If Loving Vincent were more concerned with being educational–if it were purely educational–it’d be a lot more successful. Instead, the writers–co-directors Dorota Kobiela and Hugh Welchman as well as Jacek Dehnel–settle on this didactic tone at the end, condescending to Booth for his interest. As well as the audience’s because if they’re not interested in what Booth’s interested in, there’s no narrative. The movie ends with a song–addressing Vincent Van Gogh–about how he’s now loved, even though he wasn’t when it mattered. Again, if it were an IMAX movie, if it were educational… sure.

But as historical fiction? It’s a bit much.

The direction is a lot of the problem. Kobiela and Welchman are dull in the present. They set up shots like paintings, which then look like paintings, but they’re dramatically inert. You watch Loving Vincent for the visuals (and the visual references), not much else. Except, of course, Chris O’Dowd showing up as a fifty year-old Frenchman with a huge beard (bigger than Van Gogh actually painted it) and O’Dowd’s charming Irish accent.

The accents–well, no one except Gulaczyk has what could might called an authentic accent. It’s a bunch of British actors playing French people with distinct British accents. Gulaczyk might not even being doing a Dutch accent, it might just be his Polish accent, but at least it’s not English.

Acting-wise, Booth is okay. He gets better as the film goes along. The first act is rough as the film sets him out on this quest. John Sessions is fun. Aidan Turner’s all right. Jerome Flynn is all right. He’s not in it enough after all the emphasis the narrative puts on the character; he plays Van Gogh’s doctor for those last two months. He also suffers from the most egregious style shift. In the same scene, thanks to different painters (there were 125 painters who worked on the film), Flynn’s head changes size dramatically between shots.

In the bigger supporting roles–the above actors really only have one scene, except Booth, of course–there are Saorise Ronan as Flynn’s daughter and the object of Van Gogh’s affections, there’s Helen McCrory as Flynn’s disapproving housekeeper, and then Eleanor Tomlinson as the innkeeper’s daughter (where Van Gogh stayed those last two months). McCrory’s an evil harpy without a character. Her animation is also overly brusque, like she’s not worth the attention. Even though the film uses her multiple times as an expository tool.
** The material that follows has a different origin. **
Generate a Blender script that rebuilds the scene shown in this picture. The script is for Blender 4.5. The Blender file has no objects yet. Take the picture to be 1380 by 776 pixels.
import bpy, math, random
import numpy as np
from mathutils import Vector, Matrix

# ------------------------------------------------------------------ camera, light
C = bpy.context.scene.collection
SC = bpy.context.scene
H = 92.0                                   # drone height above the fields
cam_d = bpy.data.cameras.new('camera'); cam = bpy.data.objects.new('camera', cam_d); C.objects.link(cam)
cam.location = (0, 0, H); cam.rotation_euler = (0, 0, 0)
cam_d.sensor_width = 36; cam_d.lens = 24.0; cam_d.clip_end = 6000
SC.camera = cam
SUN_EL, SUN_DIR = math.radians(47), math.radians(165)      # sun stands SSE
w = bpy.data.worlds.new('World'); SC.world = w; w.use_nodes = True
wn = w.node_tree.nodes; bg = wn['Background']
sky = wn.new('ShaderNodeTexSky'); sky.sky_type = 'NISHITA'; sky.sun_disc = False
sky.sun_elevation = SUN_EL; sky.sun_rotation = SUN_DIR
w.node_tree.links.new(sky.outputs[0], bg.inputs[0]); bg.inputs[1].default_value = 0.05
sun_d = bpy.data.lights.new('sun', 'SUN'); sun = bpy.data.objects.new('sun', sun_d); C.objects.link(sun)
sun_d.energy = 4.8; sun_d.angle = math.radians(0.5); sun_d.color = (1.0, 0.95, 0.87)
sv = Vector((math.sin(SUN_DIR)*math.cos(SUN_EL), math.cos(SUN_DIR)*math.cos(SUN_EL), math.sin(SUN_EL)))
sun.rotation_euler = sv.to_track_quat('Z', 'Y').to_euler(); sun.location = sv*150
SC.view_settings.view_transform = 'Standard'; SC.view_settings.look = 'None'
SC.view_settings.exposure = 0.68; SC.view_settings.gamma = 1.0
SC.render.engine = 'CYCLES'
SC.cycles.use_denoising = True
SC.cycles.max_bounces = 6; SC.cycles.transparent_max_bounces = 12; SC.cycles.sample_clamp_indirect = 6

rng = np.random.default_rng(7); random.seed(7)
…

Ronan’s not great. She’s okay. Eventually. Her animation gets a lot more attention, but none of it to rendering any kind of visual performance. There’s nothing to meet Ronan’s dialogue delivery.

Tomlinson’s great. She and Booth have actual chemistry, something Loving Vincent’s lacking the rest of the time. It’s because Tomlinson even gets a character. She’s got more depth than anyone else, including “protagonist” Booth. Booth gets some backstory and subplots, but nothing consequential. The movie’s not about the characters, it’s not about the crossover, it’s about how the audience cares too much about how Van Gogh died and not enough about how he lived.
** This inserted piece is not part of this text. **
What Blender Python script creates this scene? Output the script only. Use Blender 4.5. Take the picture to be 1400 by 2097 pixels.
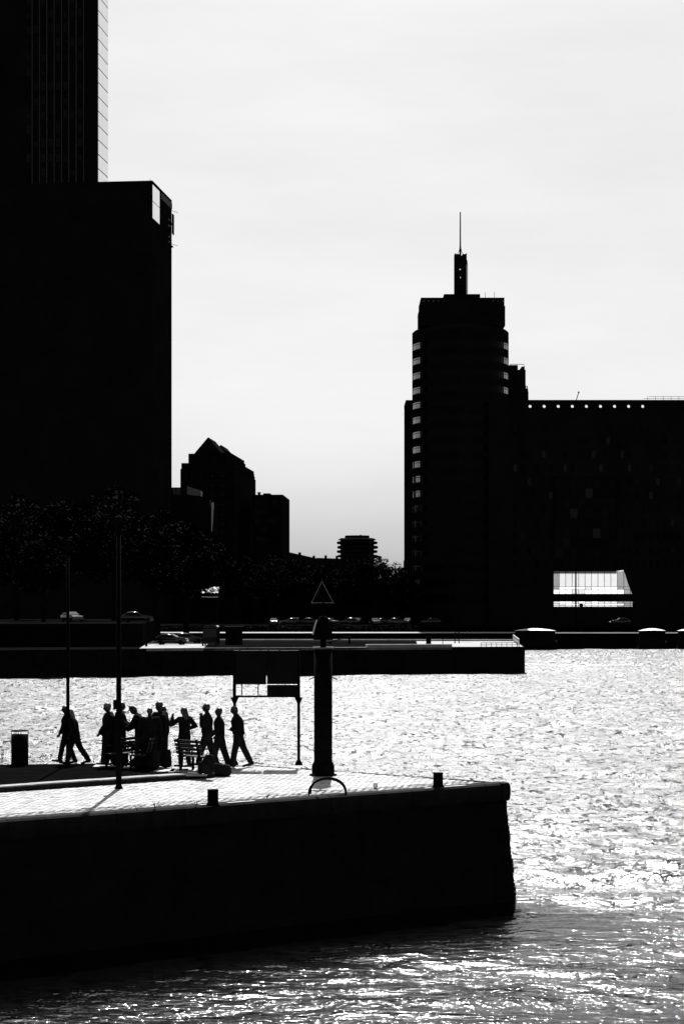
import bpy, bmesh, math, random
import numpy as np
from mathutils import Vector, Matrix

for o in list(bpy.data.objects):
    bpy.data.objects.remove(o, do_unlink=True)
SC = bpy.context.scene
COL = SC.collection
R = math.radians
random.seed(7)
RNG = np.random.default_rng(7)

# ------------------------------------------------------------------ camera, sky, sun, exposure
CAM_Z = 8.27
F = 4077.5                       # focal length in photo pixels (70 mm on 36 mm high)
cd = bpy.data.cameras.new('Camera')
cam = bpy.data.objects.new('Camera', cd)
COL.objects.link(cam)
cam.location = (0, 0, CAM_Z)
cam.rotation_euler = (R(90), 0, 0)
cd.sensor_fit = 'VERTICAL'
cd.sensor_height = 36
cd.sensor_width = 24
cd.lens = 70
cd.shift_y = 192.5 / 2097
cd.clip_start = 0.5
cd.clip_end = 12000
SC.camera = cam

SUN_EL, SUN_AZ = 47.5, 0.5       # degrees; azimuth to the right of straight ahead
world = bpy.data.worlds.new('World')
SC.world = world
world.use_nodes = True
nt = world.node_tree
nt.nodes.clear()
w_out = nt.nodes.new('ShaderNodeOutputWorld')
w_bg = nt.nodes.new('ShaderNodeBackground')
w_sky = nt.nodes.new('ShaderNodeTexSky')
w_sky.sky_type = 'NISHITA'
w_sky.sun_disc = False
w_sky.sun_elevation = R(SUN_EL)
w_sky.sun_rotation = R(SUN_AZ)
w_sky.air_density = 1.0
w_sky.dust_density = 2.7
w_sky.ozone_density = 1.0
w_bw = nt.nodes.new('ShaderNodeRGBToBW')
w_bg.inputs['Strength'].default_value = 0.0615
# thin streaky veil of high cloud
w_tc = nt.nodes.new('ShaderNodeTexCoord')
w_map = nt.nodes.new('ShaderNodeMapping')
w_map.inputs['Scale'].default_value = (2.2, 2.2, 9.0)
w_map.inputs['Rotation'].default_value = (0.12, 0.16, 0.0)
w_noise = nt.nodes.new('ShaderNodeTexNoise')
w_noise.inputs['Scale'].default_value = 2.2
w_noise.inputs['Detail'].default_value = 6
w_noise.inputs['Roughness'].default_value = 0.55
w_ramp = nt.nodes.new('ShaderNodeMapRange')
w_ramp.inputs['From Min'].default_value = 0.3
w_ramp.inputs['From Max'].default_value = 0.7
w_ramp.inputs['To Min'].default_value = 0.94
w_ramp.inputs['To Max'].default_value = 1.05
w_mul = nt.nodes.new('ShaderNodeMath')
w_mul.operation = 'MULTIPLY'
L = nt.links.new
L(w_tc.outputs['Generated'], w_map.inputs['Vector'])
L(w_map.outputs['Vector'], w_noise.inputs['Vector'])
L(w_noise.outputs['Fac'], w_ramp.inputs['Value'])
L(w_sky.outputs['Color'], w_bw.inputs['Color'])
L(w_bw.outputs['Val'], w_mul.inputs[0])
L(w_ramp.outputs['Result'], w_mul.inputs[1])
L(w_mul.outputs['Value'], w_bg.inputs['Color'])
L(w_bg.outputs['Background'], w_out.inputs['Surface'])

sd = bpy.data.lights.new('Sun', 'SUN')
sd.energy = 5.0
sd.angle = R(0.53)
sd.color = (1.0, 1.0, 1.0)
sun = bpy.data.objects.new('Sun', sd)
COL.objects.link(sun)
tosun = Vector((math.sin(R(SUN_AZ)) * math.cos(R(SUN_EL)), math.cos(R(SUN_AZ)) * math.cos(R(SUN_EL)), math.sin(R(SUN_EL))))
sun.rotation_euler = tosun.to_track_quat('Z', 'Y').to_euler()
sun.location = (0, 200, 300)

SC.view_settings.view_transform = 'Standard'
SC.view_settings.look = 'None'
SC.view_settings.gamma = 1.0
SC.view_settings.exposure = 0.65
SC.view_settings.use_curve_mapping = False
SC.cycles.use_denoising = True
SC.cycles.max_bounces = 5
SC.cycles.diffuse_bounces = 2
SC.cycles.glossy_bounces = 3

# ------------------------------------------------------------------ helpers
def PX(x, Y): return (x - 700.0) / F * Y            # world x of a photo column at distance Y
def PZ(y, Y): return CAM_Z - (y - 1241.0) / F * Y   # world z of a photo row at distance Y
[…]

So it’s weird the movie’s all about how he died.

The oil painted frames are the draw. Though the film never does anything with it CGI couldn’t do. And the decision to avoid trying to show Van Gogh in the world as he saw it (i.e. his paintings) is a major cop out. One the film tries to cover with a couple readings of his letters.

Again, as a purely educational film, it’d be awesome. But with the attempted narrative? A beautiful technical achievement. And not much else.

1/4

CREDITS

Directed by Dorota Kobiela and Hugh Welchman; written by Kobiela, Welchman, and Jacek Dehnel; directors of photography, Tristan Oliver and Lukasz Zal; editors, Kobiela and Justyna Wierszynska; music by Clint Mansell; production designers, Matthew Button, Maria Duffek, and Andrzej Rafal Waltenberger; produced by Sean M. Bobbitt, Ivan Mactaggart, and Welchman; released by Altitude Film Distribution.

Starring Douglas Booth (Armand Roulin), Chris O’Dowd (Postman Joseph Roulin), Jerome Flynn (Paul Gachet), Saoirse Ronan (Marguerite Gachet), Eleanor Tomlinson (Adeline Ravoux), Helen McCrory (Louise Chevalier), John Sessions (Père Tanguy), Aidan Turner (boatman), and Robert Gulaczyk (Vincent van Gogh).